#### [Exercise task]
Your task is to reproduce the material exactly.

#### [Extracted data]
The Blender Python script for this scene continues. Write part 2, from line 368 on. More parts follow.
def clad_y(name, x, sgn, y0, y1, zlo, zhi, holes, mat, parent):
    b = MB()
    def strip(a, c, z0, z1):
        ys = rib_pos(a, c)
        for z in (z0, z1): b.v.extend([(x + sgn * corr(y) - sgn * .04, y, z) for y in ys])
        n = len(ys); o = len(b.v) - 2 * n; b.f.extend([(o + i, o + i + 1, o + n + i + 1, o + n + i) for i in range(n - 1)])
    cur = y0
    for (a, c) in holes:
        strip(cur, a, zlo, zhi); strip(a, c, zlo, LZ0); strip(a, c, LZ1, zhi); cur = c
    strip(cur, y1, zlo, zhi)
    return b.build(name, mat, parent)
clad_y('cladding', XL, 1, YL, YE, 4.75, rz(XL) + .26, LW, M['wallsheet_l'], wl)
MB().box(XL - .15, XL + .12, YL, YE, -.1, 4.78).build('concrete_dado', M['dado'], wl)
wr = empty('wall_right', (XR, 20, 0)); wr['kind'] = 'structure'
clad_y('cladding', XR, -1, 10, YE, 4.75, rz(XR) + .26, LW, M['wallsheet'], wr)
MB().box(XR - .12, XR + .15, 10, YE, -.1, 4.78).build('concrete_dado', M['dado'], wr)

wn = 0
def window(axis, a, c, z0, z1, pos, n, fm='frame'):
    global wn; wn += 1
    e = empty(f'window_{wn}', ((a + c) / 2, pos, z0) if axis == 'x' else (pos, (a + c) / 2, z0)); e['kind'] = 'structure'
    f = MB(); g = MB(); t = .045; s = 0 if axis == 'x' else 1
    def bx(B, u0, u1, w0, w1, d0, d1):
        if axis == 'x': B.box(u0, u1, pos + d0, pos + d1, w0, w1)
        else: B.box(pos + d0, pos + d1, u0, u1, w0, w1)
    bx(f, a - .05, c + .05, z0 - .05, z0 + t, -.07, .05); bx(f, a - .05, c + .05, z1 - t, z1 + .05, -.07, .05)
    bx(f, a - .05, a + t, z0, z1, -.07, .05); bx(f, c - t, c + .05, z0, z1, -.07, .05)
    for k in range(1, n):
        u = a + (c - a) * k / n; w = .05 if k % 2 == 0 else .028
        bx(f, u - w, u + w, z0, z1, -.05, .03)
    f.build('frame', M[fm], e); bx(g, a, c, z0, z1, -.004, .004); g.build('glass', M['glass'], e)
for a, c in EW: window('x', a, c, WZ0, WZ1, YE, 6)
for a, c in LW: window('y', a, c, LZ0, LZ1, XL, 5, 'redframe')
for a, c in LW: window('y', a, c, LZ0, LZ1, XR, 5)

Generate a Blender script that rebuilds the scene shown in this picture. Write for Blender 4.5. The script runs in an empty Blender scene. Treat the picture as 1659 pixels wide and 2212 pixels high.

#### [Answer in full]
The Blender Python script for this scene continues. Write part 2, from line 368 on. More parts follow.
def clad_y(name, x, sgn, y0, y1, zlo, zhi, holes, mat, parent):
    b = MB()
    def strip(a, c, z0, z1):
        ys = rib_pos(a, c)
        for z in (z0, z1): b.v.extend([(x + sgn * corr(y) - sgn * .04, y, z) for y in ys])
        n = len(ys); o = len(b.v) - 2 * n; b.f.extend([(o + i, o + i + 1, o + n + i + 1, o + n + i) for i in range(n - 1)])
    cur = y0
    for (a, c) in holes:
        strip(cur, a, zlo, zhi); strip(a, c, zlo, LZ0); strip(a, c, LZ1, zhi); cur = c
    strip(cur, y1, zlo, zhi)
    return b.build(name, mat, parent)
clad_y('cladding', XL, 1, YL, YE, 4.75, rz(XL) + .26, LW, M['wallsheet_l'], wl)
MB().box(XL - .15, XL + .12, YL, YE, -.1, 4.78).build('concrete_dado', M['dado'], wl)
wr = empty('wall_right', (XR, 20, 0)); wr['kind'] = 'structure'
clad_y('cladding', XR, -1, 10, YE, 4.75, rz(XR) + .26, LW, M['wallsheet'], wr)
MB().box(XR - .12, XR + .15, 10, YE, -.1, 4.78).build('concrete_dado', M['dado'], wr)

wn = 0
def window(axis, a, c, z0, z1, pos, n, fm='frame'):
    global wn; wn += 1
    e = empty(f'window_{wn}', ((a + c) / 2, pos, z0) if axis == 'x' else (pos, (a + c) / 2, z0)); e['kind'] = 'structure'
    f = MB(); g = MB(); t = .045; s = 0 if axis == 'x' else 1
    def bx(B, u0, u1, w0, w1, d0, d1):
        if axis == 'x': B.box(u0, u1, pos + d0, pos + d1, w0, w1)
        else: B.box(pos + d0, pos + d1, u0, u1, w0, w1)
    bx(f, a - .05, c + .05, z0 - .05, z0 + t, -.07, .05); bx(f, a - .05, c + .05, z1 - t, z1 + .05, -.07, .05)
    bx(f, a - .05, a + t, z0, z1, -.07, .05); bx(f, c - t, c + .05, z0, z1, -.07, .05)
    for k in range(1, n):
        u = a + (c - a) * k / n; w = .05 if k % 2 == 0 else .028
        bx(f, u - w, u + w, z0, z1, -.05, .03)
    f.build('frame', M[fm], e); bx(g, a, c, z0, z1, -.004, .004); g.build('glass', M['glass'], e)
for a, c in EW: window('x', a, c, WZ0, WZ1, YE, 6)
for a, c in LW: window('y', a, c, LZ0, LZ1, XL, 5, 'redframe')
for a, c in LW: window('y', a, c, LZ0, LZ1, XR, 5)

Generate a Blender script that rebuilds the scene shown in this picture. Write for Blender 4.5. The script runs in an empty Blender scene. Treat the picture as 1659 pixels wide and 2212 pixels high.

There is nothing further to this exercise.